EAl recordarse el 75.º aniversario de la liberación de Auschwitz por el Ejército Rojo fue una fecha teñida de angustia y tristeza. El antisemitismo campa otra vez a sus anchas por el mundo, como si el tiempo hubiera evaporado las enseñanzas del Holocausto; peor aún, como si nunca se hubieran integrado a la conciencia colectiva.
Este crimen sin precedentes, perpetrado por una de las sociedades más avanzadas y cultivadas de la Tierra, fue el ejemplo más extremo de los horrores que los seres humanos pueden infligirse mutuamente. Movidas por una mezcla de miedo y odio, las personas pueden convertirse en monstruos.

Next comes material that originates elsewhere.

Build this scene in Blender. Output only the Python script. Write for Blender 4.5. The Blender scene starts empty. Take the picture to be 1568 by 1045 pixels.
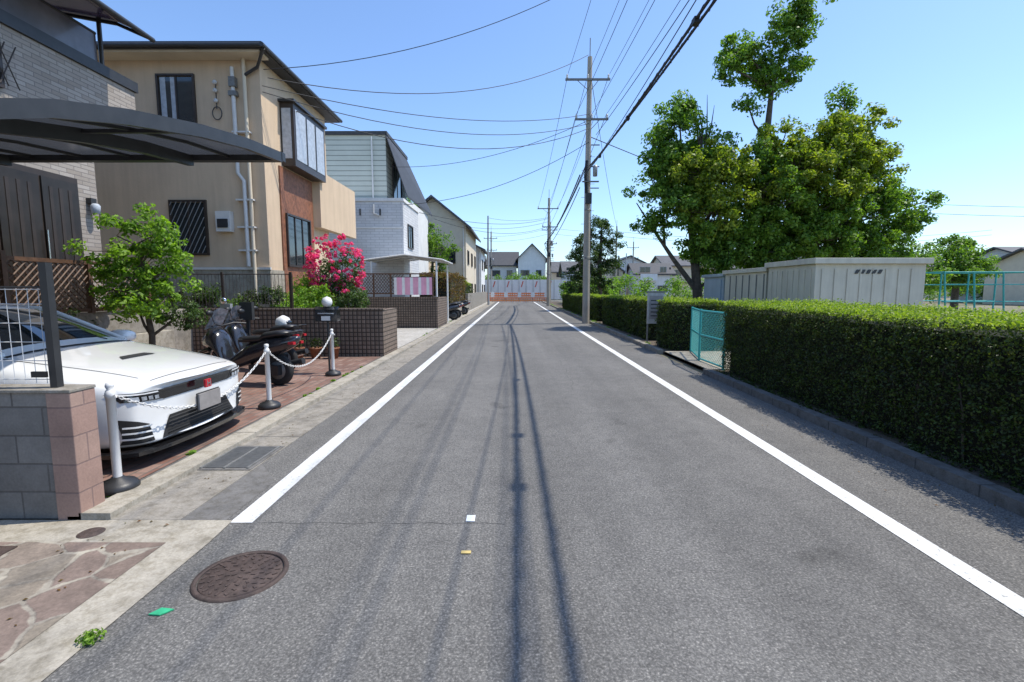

El actual resurgimiento del populismo y del nacionalismo acrecienta la importancia de conmemorar a las víctimas de Auschwitz. Sin embargo, a 75 años de lo sucedido, dos amenazas se ciernen sobre el deber de recordar: la instrumentalización política del Holocausto y la natural propensión de los seres humanos a olvidar el pasado o volverse indiferentes al sufrimiento ajeno.
Más que nunca, somos testigos de lo que podríamos denominar una geopolítica de la memoria del Holocausto. Hace cinco años, en 2015, la única ceremonia para conmemorar la liberación del campo tuvo lugar in situ en Auschwitz, bajo los auspicios del gobierno polaco.
(Había pasado poco tiempo desde la anexión rusa de Crimea, y el presidente ruso Vladimir Putin no fue invitado a asistir como orador.) Pero este año hubo dos conmemoraciones paralelas: una en Jerusalén a instancias del gobierno israelí y del Congreso Judío Europeo, la otra por iniciativa del gobierno polaco, en Auschwitz.
Polonia, donde el horror tuvo lugar, no envió delegados a la ceremonia de Jerusalén, después de que su presidente Andrzej Duda se negó a asistir, al no haber sido incluido en la lista de oradores, en la que figuraron Putin, el presidente francés Emmanuel Macron, su par alemán Frank-Walter Steinmeier y el príncipe Carlos del Reino Unido.